I'm into lists of late - might be because of the end of the year madness. I thought I'd compile a list of people you might meet during the course of your office holiday party. A big disclaimer: thankfully, none of the people listed are actual people I work with; rather they are liberal composites of holiday parties past and intended to be satirical and over the top. Enjoy!

1. The Guy/Gal Who Knows Everything: Try as hard as possible not to be cornered by TGWKE. Extracting yourself from this conversation takes extreme skill, and newbies usually resort to "excuse me, I have to visit the facilities". Big mistake! The best way to counteract TGWKE is to have a firm buddy system in place, ready to extract each other should the need arise. Hand signals are also good ideas, but these intricate social nods have to be worked out well in advance. Start planning for your 2009 holiday party now.
2. The Sucker-Upper: This particular person can come in male or female form, but they display slightly different behaviors depending on their gender. Men are the ones that are first to the bar, grabbing everyones drinks orders and personally delivering the first pint to the big boss. Women, not jostling for pint position, usually stay close to the boss the entire evening, constantly reminding said boss how thought provoking his or her big ideas are. Both men and women Sucker-Uppers usually stick to one corner - in effect blocking your boss from other conversations throughout the evening. May also be combined with TGWKE, purely for sucking up purposes.
3. The Unhappily Married Couple: One of the more sadly entertaining personalities at any holiday party, the unhappily married couple are the ones who constantly bicker with each other during the meal; they make snide remarks about each other to anyone who will listen. When dessert has been cleared up, they part ways, each choosing their own corner of the dance floor and roping unsuspecting members of the opposite gender into some bizarre, boozy dance. Extra points if they have an all-out screaming match on the dance floor. No, it's not nice to make fun. But a word to the wise - try to limit your drinking if you come as one half of an embattled couple. It's saves the "D'oh!" in the morning.

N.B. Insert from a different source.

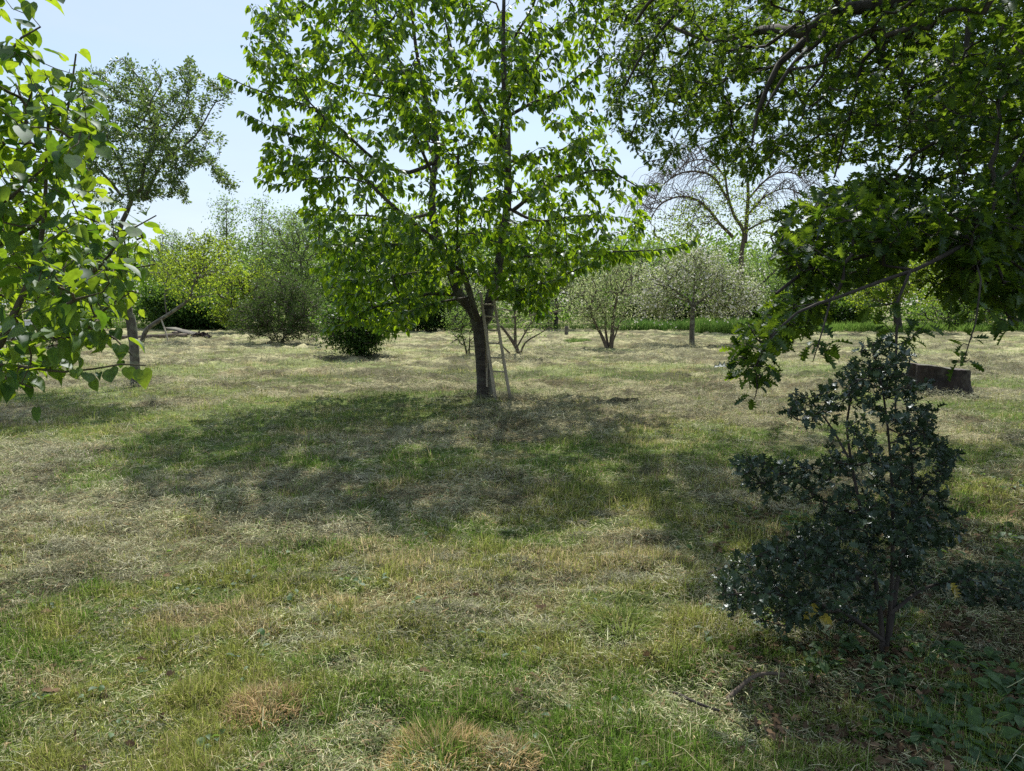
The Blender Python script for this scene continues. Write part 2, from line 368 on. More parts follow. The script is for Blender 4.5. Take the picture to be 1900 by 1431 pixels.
def masks(x, y):
    far = sst(10, 24, y)
    hay = sst(.43, .58, fbm(x*.55+40, y*.75+3, 4)+.06*far)
    near = 1-sst(3.0, 5.2, y)
    hay = np.clip(hay+1.1*(fbm(x*4.1+8, y*5.2, 3)-.5), 0, 1)
    hay = hay*(1-.6*near)
    hay = np.maximum(hay, patch(x, y, HAYS)*.95); hay = hay*(1-.85*patch(x, y, GREENS))
    br = np.maximum(patch(x, y, BROWNS), .75*sst(.64, .72, fbm(x*1.1+7, y*1.3+70, 3)))
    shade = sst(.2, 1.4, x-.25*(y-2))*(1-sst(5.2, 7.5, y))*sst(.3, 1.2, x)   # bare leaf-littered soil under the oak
    return hay, br, shade
def gh(x, y):
    big = .05*(fbm(x*.12+3, y*.12, 2)-.5)
    hay = sst(.42, .62, fbm(x*.55+40, y*.75+3, 4))
    lump = (fbm(x*2.3, y*3.1, 4)-.42)
    ridg = np.abs(fbm(x*1.3+9, y*2.6+4, 3)-.5)
    l2 = fbm(x*5.3+2, y*6.7+8, 3)-.45
    z = big+.12*np.clip(lump, -.1, .5)*(.45+.55*hay)*(1+2.0*sst(6, 22, y))+.05*(.25-ridg)+.06*np.clip(l2, -.08, .4)*(.35+.65*hay)*(1+1.5*sst(6, 20, y))
    return z*sst(-1, 2, y)*(1-sst(60, 90, y))
def gzf(x, y): return float(gh(np.array([x]), np.array([y]))[0])
ny, nx = 640, 460
t = np.linspace(0, 1, ny); ys = np.concatenate([np.linspace(-40, 1.2, 30), 1.2*np.exp(np.linspace(0, math.log(500), ny-30))])
u = np.linspace(-1, 1, nx); sx = np.sinh(u*4.2)/math.sinh(4.2)
X = np.zeros((ny, nx)); Yg = np.repeat(ys[:, None], nx, 1)
for i, yy in enumerate(ys):
    hw = .85*max(yy, 2)+1.5
    X[i] = u*hw*(1-np.abs(u)**8)+np.sign(u)*np.abs(u)**8*(hw+420)
x, y = X.ravel(), Yg.ravel(); z = gh(x, y)
hay, br, shd = masks(x, y)
def gcol(x, y, hay, br, shd):
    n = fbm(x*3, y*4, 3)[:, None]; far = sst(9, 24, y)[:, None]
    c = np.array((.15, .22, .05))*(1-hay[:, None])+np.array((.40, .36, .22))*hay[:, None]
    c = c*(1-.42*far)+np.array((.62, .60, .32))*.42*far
    c = c*(1-br[:, None]*.8)+np.array((.38, .30, .16))*br[:, None]*.8
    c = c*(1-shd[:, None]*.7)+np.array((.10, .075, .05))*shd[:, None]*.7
    dk = sst(.50, .62, fbm(x*2.4+31, y*3.8+8, 4))*(.25+.75*hay); dk2 = sst(.54, .63, fbm(x*.9+61, y*1.1+18, 4))*sst(8, 16, y); c = c*(1-.6*np.maximum(dk, dk2)[:, None])
    return c*(.42+.75*n)
gm = bpy.data.materials.new('mown_meadow'); gm.use_nodes = True; gt = gm.node_tree; b = gt.nodes['Principled BSDF']; b.inputs['Roughness'].default_value = .95; b.inputs['Specular IOR Level'].default_value = .1
at = N(gt, 'ShaderNodeAttribute', attribute_name='col'); geo = N(gt, 'ShaderNodeNewGeometry')
mp = N(gt, 'ShaderNodeMapping'); mp.inputs['Scale'].default_value = (1.0, 1.7, 1)
n1 = N(gt, 'ShaderNodeTexNoise'); n1.inputs['Scale'].default_value = 9; n1.inputs['Detail'].default_value = 9; n1.inputs['Roughness'].default_value = .75; n1.inputs['Distortion'].default_value = .6
r1 = N(gt, 'ShaderNodeValToRGB'); r1.color_ramp.elements[0].position = .3; r1.color_ramp.elements[0].color = (.35,.35,.35,1); r1.color_ramp.elements[1].position = .7; r1.color_ramp.elements[1].color = (1.35,1.35,1.3,1)
mm = N(gt, 'ShaderNodeMixRGB', blend_type='MULTIPLY'); mm.inputs[0].default_value = 1
L(gt, geo.outputs['Position'], mp.inputs[0]); L(gt, mp.outputs[0], n1.inputs['Vector']); L(gt, n1.outputs[0], r1.inputs[0]); L(gt, at.outputs[0], mm.inputs[1]); L(gt, r1.outputs[0], mm.inputs[2]); L(gt, mm.outputs[0], b.inputs['Base Color'])
bp = N(gt, 'ShaderNodeBump'); bp.inputs['Strength'].default_value = .9; bp.inputs['Distance'].default_value = .06; L(gt, n1.outputs[0], bp.inputs['Height']); L(gt, bp.outputs[0], b.inputs['Normal'])
i = np.arange(ny-1)[:, None]*nx; j = np.arange(nx-1)[None]
q = np.stack([i+j, i+j+1, i+nx+j+1, i+nx+j], -1).reshape(-1, 4)
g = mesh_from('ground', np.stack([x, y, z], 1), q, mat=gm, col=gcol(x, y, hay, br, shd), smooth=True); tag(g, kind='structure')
M_blade = col_mat('grass_blade', .4); M_hay = col_mat('dry_clipping', .2)
def blades(name, x, y, z, h, wd, az, lean, bendk, col, mat, parent=None, tipc=1.25):
    n = len(x); d = np.stack([np.cos(az), np.sin(az), np.zeros(n)], 1); s = np.stack([-np.sin(az), np.cos(az), np.zeros(n)], 1)
    tw = rs.uniform(-.9, .9, n); s = unit(s*np.cos(tw)[:, None]+np.array((0, 0, 1.))*np.sin(tw)[:, None])
    b = np.stack([x, y, z], 1); cl, sl = np.cos(lean), np.sin(lean); cl2, sl2 = np.cos(lean+bendk), np.sin(lean+bendk)
    m = b+(h*.5)[:, None]*(d*cl[:, None]+np.array((0, 0, 1.))*sl[:, None]); t = m+(h*.5)[:, None]*(d*cl2[:, None]+np.array((0, 0, 1.))*sl2[:, None])
    t[:, 2] = np.maximum(t[:, 2], b[:, 2]-.02)
    W = (wd*.5)[:, None]*s
    V = np.stack([b-W, b+W, m-W*.8, m+W*.8, t], 1).reshape(-1, 3); o = np.arange(n)[:, None]*5
    Q = np.concatenate([o, o+1, o+3, o+2], 1); T = np.concatenate([o+2, o+3, o+4], 1)
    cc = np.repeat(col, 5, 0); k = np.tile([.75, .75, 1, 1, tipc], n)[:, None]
    return mesh_from(name, V, Q, T, mat, parent, col=np.clip(cc*k, 0, 1))
def scatter(n, y0, y1, pw=1.7, u=.8):
    r = rs.rand(n); e = 1-pw; yy = (y0**e+r*(y1**e-y0**e))**(1/e); return (rs.uniform(-u, u, n))*(yy+.4), yy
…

4. The First Jobber: This is his/her first job out of university. It's free! S/he can't believe that people give out free booze at parties and is determined drink the bar dry and get the most out of the free alcohol on offer. It's free! They usually end up praying to the porcelain deity early on in the evening, or managing to get aggressive enough to punch someone. It's free! By the time you get back to the office in the new year, they've handed in their notice without so much as a goodbye... till they show up for their going away drinks, where the above behavior is repeated on a grander scale. It's still free! Weeeeee!
5. The Too Deep in Conversation for You: TDICFY is waaaaay beyond office politics. They cloister themselves away in a deep, dark corner with another member of staff, talking about the theory of relativity or why Madame Bovary was the seminal novel of womens' rights. Even if you wanted to speak to him/her (you don't), you would be hard pressed to interrupt their discussion on the weakening state of the yen and its relevance to the global robotics industry.

6. I'm Still Working: The office party isn't complete with a person who is glued to their blackberry, checking e-mails, responding to e-mails, sending e-mails and generally looking down upon the plebs who have decided to have a casual afternoon. The company still needs to be run - and you're the (wo)man for the job. Often found alongside the TDICFY or the Sucker-Upper. Their clothes might say party but their demeanor definitely says business. They abstain from alcohol, and scoff when rounds of shots are offered up. They're also experts at avoiding TGWKE.
Have a wonderful holiday party season, and enjoy the egg nog.